Scene script records:
════════

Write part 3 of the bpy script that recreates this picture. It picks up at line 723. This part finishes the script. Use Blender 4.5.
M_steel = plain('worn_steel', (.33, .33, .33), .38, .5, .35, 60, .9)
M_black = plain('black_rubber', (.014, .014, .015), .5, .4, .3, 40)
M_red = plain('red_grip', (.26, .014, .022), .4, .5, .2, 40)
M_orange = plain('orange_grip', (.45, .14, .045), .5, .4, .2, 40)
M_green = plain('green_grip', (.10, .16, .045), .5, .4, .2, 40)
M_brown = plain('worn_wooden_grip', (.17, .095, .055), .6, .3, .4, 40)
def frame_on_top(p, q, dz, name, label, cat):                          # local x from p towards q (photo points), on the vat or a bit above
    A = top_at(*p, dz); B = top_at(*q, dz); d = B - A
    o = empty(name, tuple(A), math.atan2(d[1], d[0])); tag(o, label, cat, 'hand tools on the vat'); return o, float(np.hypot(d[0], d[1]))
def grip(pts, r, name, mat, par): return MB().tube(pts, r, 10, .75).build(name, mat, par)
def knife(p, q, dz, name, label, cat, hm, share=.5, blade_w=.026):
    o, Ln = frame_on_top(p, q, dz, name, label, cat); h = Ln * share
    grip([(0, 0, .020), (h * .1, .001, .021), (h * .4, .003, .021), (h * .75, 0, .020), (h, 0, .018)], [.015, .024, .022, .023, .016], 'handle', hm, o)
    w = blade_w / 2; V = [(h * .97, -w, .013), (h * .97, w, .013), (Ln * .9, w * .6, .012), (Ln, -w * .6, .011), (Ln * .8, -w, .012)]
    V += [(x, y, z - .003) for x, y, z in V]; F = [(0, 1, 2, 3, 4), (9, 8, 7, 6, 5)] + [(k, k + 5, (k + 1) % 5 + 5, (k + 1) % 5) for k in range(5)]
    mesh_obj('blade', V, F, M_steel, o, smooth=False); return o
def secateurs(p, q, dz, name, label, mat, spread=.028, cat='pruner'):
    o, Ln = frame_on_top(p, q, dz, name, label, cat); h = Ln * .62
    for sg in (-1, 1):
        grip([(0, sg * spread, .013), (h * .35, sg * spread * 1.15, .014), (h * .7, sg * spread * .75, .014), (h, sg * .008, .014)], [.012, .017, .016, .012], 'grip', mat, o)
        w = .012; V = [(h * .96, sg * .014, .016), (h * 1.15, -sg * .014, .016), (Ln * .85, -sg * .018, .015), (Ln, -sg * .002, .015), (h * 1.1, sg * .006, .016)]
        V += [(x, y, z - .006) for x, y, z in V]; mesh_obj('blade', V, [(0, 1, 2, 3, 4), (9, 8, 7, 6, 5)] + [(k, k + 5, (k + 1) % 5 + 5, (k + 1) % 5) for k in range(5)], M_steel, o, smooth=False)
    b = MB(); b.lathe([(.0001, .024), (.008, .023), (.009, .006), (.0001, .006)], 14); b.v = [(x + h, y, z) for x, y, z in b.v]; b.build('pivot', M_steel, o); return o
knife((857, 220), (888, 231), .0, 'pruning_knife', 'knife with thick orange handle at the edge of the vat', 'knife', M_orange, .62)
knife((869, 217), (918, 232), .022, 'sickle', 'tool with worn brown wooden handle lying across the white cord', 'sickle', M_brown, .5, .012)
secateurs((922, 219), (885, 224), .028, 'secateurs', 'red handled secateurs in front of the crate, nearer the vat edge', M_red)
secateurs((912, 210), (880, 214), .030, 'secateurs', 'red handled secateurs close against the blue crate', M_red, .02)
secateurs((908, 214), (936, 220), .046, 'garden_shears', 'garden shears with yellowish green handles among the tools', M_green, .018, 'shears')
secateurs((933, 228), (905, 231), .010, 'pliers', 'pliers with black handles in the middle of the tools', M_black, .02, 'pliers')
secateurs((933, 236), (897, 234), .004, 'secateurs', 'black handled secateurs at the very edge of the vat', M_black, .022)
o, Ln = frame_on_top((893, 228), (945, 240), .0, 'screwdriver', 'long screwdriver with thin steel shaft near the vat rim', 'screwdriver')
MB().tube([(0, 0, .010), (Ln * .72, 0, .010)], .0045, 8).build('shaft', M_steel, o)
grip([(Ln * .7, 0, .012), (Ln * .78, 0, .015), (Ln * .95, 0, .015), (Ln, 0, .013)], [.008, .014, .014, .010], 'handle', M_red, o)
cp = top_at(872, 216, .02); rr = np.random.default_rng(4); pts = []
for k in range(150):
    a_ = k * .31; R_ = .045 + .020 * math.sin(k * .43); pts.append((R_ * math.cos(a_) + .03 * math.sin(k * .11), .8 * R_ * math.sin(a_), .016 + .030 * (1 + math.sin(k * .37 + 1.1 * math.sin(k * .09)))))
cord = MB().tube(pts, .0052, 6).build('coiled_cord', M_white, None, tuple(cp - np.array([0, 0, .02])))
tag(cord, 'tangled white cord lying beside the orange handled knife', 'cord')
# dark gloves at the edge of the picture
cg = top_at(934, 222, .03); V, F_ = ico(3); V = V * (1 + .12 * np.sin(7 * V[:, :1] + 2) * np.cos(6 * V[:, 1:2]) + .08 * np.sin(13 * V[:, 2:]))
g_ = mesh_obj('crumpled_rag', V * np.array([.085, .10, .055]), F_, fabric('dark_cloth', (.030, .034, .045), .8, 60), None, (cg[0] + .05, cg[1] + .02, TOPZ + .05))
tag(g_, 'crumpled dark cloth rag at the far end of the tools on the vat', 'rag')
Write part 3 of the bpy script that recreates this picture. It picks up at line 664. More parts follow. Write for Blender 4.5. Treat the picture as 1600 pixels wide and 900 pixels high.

════════

Task directions — In the entries above, identify every line with the word "recreates". Copy those lines.

Right answer —
Write part 3 of the bpy script that recreates this picture. It picks up at line 723. This part finishes the script. Use Blender 4.5.
Write part 3 of the bpy script that recreates this picture. It picks up at line 664. More parts follow. Write for Blender 4.5. Treat the picture as 1600 pixels wide and 900 pixels high.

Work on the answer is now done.